### Problem details
Locate the word "from" in the data below, then copy every line that holds it.

### Available data
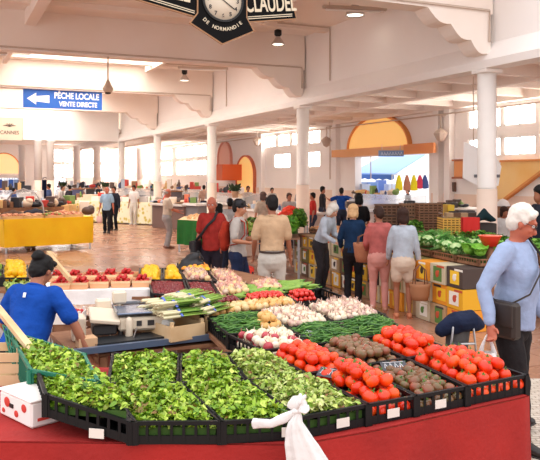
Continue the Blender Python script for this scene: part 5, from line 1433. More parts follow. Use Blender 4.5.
# ================================================================ OTHER STALLS
def simple_box(name, loc, size, rz, m, label, cat, group=None, bev=.01):
    r = MB().box((0, 0, size[2]/2), size, bev=bev).build(name, m, None, loc, rz); return tag(r, label, cat, group)
def draped(name, pts, z0, z1, m, label, amp=.02, wl=.5, table_label=None, legs=True):
    mb = MB(); mb.prism(pts, z1-.012, z1); path = [Vector(p) for p in pts]+[Vector(pts[0])]
    cloth_skirt(mb, path, z0, z1-.004, amp=amp, wl=wl, seg=.08)
    o = mb.build(name, m); tag(o, label, 'tablecloth')
    if table_label: table([tuple(Vector(p)) for p in pts], z1-.016, table_label, [(pts[i][0]*.94+sum(p[0] for p in pts)/len(pts)*.06, pts[i][1]*.94+sum(p[1] for p in pts)/len(pts)*.06) for i in range(len(pts))])
    return o
def lumps(q, z, n, cols, label, r=.05, name='produce_heap', kind='stuff', cat='produce', h=.06, elong=1.0):
    b = MB(); q = [Vector((p[0], p[1], 0)) for p in q]
    for _ in range(n):
        s, t = random.uniform(.04, .96), random.uniform(.04, .96); p = bil(q, s, t); rr = r*random.uniform(.7, 1.2)
        zz = z+rr*.5+h*(1-(2*s-1)**2)*(1-(2*t-1)**2)
        b.ball((0, 0, 0), (rr*elong, rr, rr*.8), 8, 6, Matrix.Translation((p.x, p.y, zz)) @ Matrix.Rotation(random.uniform(0, 6), 4, 'Z') @ Matrix.Rotation(random.uniform(-.4, .4), 4, 'Y'))
    m = mat('lump_'+'_'.join(str(c[0])+str(c[1]) for c in cols), cols[0], .6, island=cols if len(cols) > 1 else cols*2)
    # underlying mound
    b.add([(p.x, p.y, z) for p in q]+[((p+(sum(q, Vector())/4-p)*.3).x, (p+(sum(q, Vector())/4-p)*.3).y, z+h*.8+.01) for p in q], [(4, 5, 6, 7), (0, 1, 5, 4), (1, 2, 6, 5), (2, 3, 7, 6), (3, 0, 4, 7)])
    o = b.build(name, m); return tag(o, label, cat, None, kind)
def greens(q, z, h, n, label, m=None, size=.09, name='leafy_greens', cat='greens'):
    return heap(q, z, h, n, m or mat('greens_mid', (80, 140, 50), .55, island=[(34, 84, 22), (74, 130, 36), (120, 166, 56), (52, 108, 28)]), label, size=size, name=name, base=z+HR-.012, cat=cat)
# ---- yellow-draped stall
M_yel = mat('cloth_yellow', (255, 206, 16), .75, rgb2=(252, 194, 8), scale=2, bump=.2, bscale=15)
y0, y1 = 19.4, 20.9
pA, pB_ = W(4, y0), W(93, y1); dY = (pB_-pA).normalized(); nY = Vector((-dY.y, dY.x, 0))
ptsY = [tuple((pA).xy), tuple(pB_.xy), tuple((pB_+nY*1.5).xy), tuple((pA+nY*1.5).xy)]
draped('tablecloth', ptsY, .17, .93, M_yel, 'bright yellow cloth draped over the long stall at the left', .03, .9, 'long trestle table under the bright yellow cloth')
for (u, v, w_, h_, c, lb) in ((12, 214, .6, .12, (70, 60, 62), 'dark cloth bundle at the left end of the yellow table'), (42, 211, .5, .22, (60, 62, 76), 'black and navy bundle in the middle of the yellow table'),
                              (52, 213, .45, .15, (50, 46, 50), 'second dark bundle beside the navy one on the yellow table'), (20, 210, .4, .2, (110, 84, 70), 'brown folded goods on the yellow table'),
                              (82, 213, .35, .14, (200, 150, 110), 'tan goods at the right end of the yellow table')):
    t = (u-4)/89; p = pA.lerp(pB_, t)+nY*.7; b = MB()
    b.tube([(-w_/2, 0, h_*.4), (0, 0, h_*.55), (w_/2, 0, h_*.4)], [(h_*.45, .2), (h_*.55, .25), (h_*.4, .18)], 10, side=(0, 0, 1)); o = b.build('cloth_bundle', cloth('bundle_%d_%d' % c[:2], c), None, Vector((p.x, p.y, .93)), math.atan2(dY.y, dY.x)); soften(o, .03, 2, .05); tag(o, lb, 'goods')
for k, (t, cols, lb) in enumerate(((.10, [(214, 150, 110), (190, 120, 90)], 'peach-brown produce at the near left of the yellow table'), (.32, [(206, 140, 100), (224, 170, 130)], 'tan produce at the near edge of the yellow table'),
                                   (.56, [(120, 150, 60), (200, 80, 60), (90, 130, 50)], 'green and red produce on the yellow table'), (.78, [(214, 160, 120), (190, 110, 80)], 'brown produce near the right end of the yellow table'))):
    p = pA.lerp(pB_, t)+nY*.25; wv = dY*.28*1.0
    qd_ = [p-wv-nY*.18, p+wv-nY*.18, p+wv+nY*.2, p-wv+nY*.2]
    crate(qd_, 'low wooden crate on the yellow table, holding '+lb.split(' at ')[0].split(' near ')[0].split(' on ')[0], z0=.93, h=.08, m=M_wood, name='wooden_crate', solid=True)
    lumps(qd_, 1.0, 60, cols, lb, .04, h=.03)
    p2 = p+nY*.75; qd2 = [p2-wv-nY*.18, p2+wv-nY*.18, p2+wv+nY*.2, p2-wv+nY*.2]
    lumps(qd2, .93, 50, list(reversed(cols))+[(230, 200, 150)], 'back-row heap behind the '+lb.split(' at ')[0].split(' near ')[0].split(' on ')[0]+' on the yellow table', .06, h=.10)
greens([pA.lerp(pB_, .5)+nY*.5, pA.lerp(pB_, .62)+nY*.5, pA.lerp(pB_, .62)+nY*.8, pA.lerp(pB_, .5)+nY*.8], .95, .12, 70, 'green herbs in the middle of the yellow table', size=.08)
b = MB(); c = pA.lerp(pB_, .12)+nY*1.2
b.tube([c+Vector((-.05, 0, .9)), c+Vector((.05, 0, 1.3)), c+Vector((.28, 0, 1.62)), c+Vector((.6, 0, 1.74)), c+Vector((.95, 0, 1.62)), c+Vector((1.15, 0, 1.3)), c+Vector((1.2, 0, .9))], .022, 8); o = b.build('hoop', mat('hoop_grey', (170, 166, 166), .4)); tag(o, 'pale grey hoop arching over the left end of the yellow table', 'hoop')
# ---- long pale patterned stall and counters behind
def patterned():
    m = mat('cloth_patterned', (238, 232, 196), .8)
    nt = m.node_tree; b = nt.nodes['Principled BSDF']; t = nt.nodes.new('ShaderNodeTexCoord'); v = nt.nodes.new('ShaderNodeTexVoronoi'); v.inputs['Scale'].default_value = 5
    r = nt.nodes.new('ShaderNodeValToRGB'); e = r.color_ramp.elements; e[0].color = (*lin((206, 190, 90)), 1); e[1].color = (*lin((240, 234, 204)), 1); e[0].position = .25; e[1].position = .45
    nt.links.new(t.outputs['Object'], v.inputs['Vector']); nt.links.new(v.outputs['Distance'], r.inputs[0]); nt.links.new(r.outputs[0], b.inputs['Base Color']); return m
a, b_ = W(72, 33.5), W(152, 31.0)
dd_ = (b_-a).normalized(); nn_ = Vector((-dd_.y, dd_.x, 0))
draped('tablecloth', [tuple(a.xy), tuple(b_.xy), tuple((b_+nn_*1.1).xy), tuple((a+nn_*1.1).xy)], .05, .98, patterned(), 'pale yellow-flowered cloth on the long stall behind the walkers', .02, .6, 'long table under the pale flowered cloth')
for k in range(10):
    t = .05+.1*k; p = a.lerp(b_, t)+nn_*.5; c = random.choice([(236, 226, 214), (214, 180, 140), (90, 80, 84), (222, 200, 176), (200, 190, 190)])
    w_, h_ = random.uniform(.35, .6), random.uniform(.12, .3)
    simple_box('goods_box', Vector((p.x, p.y, .98)), (w_, .5, h_), math.atan2(dd_.y, dd_.x), mat('goods_%d_%d' % c[:2], c, .6), ['cream box', 'tan box', 'low carton', 'pale carton', 'squat box', 'goods box', 'tray box', 'pale tray', 'small carton', 'end box'][k]+' on the flowered stall cloth, number %s from its left end' % ['first', 'second', 'third', 'fourth', 'fifth', 'sixth', 'seventh', 'eighth', 'ninth', 'tenth'][k].replace('number ', ''), 'box', 'goods on the flowered stall')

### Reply
Continue the Blender Python script for this scene: part 5, from line 1433. More parts follow. Use Blender 4.5.
    simple_box('goods_box', Vector((p.x, p.y, .98)), (w_, .5, h_), math.atan2(dd_.y, dd_.x), mat('goods_%d_%d' % c[:2], c, .6), ['cream box', 'tan box', 'low carton', 'pale carton', 'squat box', 'goods box', 'tray box', 'pale tray', 'small carton', 'end box'][k]+' on the flowered stall cloth, number %s from its left end' % ['first', 'second', 'third', 'fourth', 'fifth', 'sixth', 'seventh', 'eighth', 'ninth', 'tenth'][k].replace('number ', ''), 'box', 'goods on the flowered stall')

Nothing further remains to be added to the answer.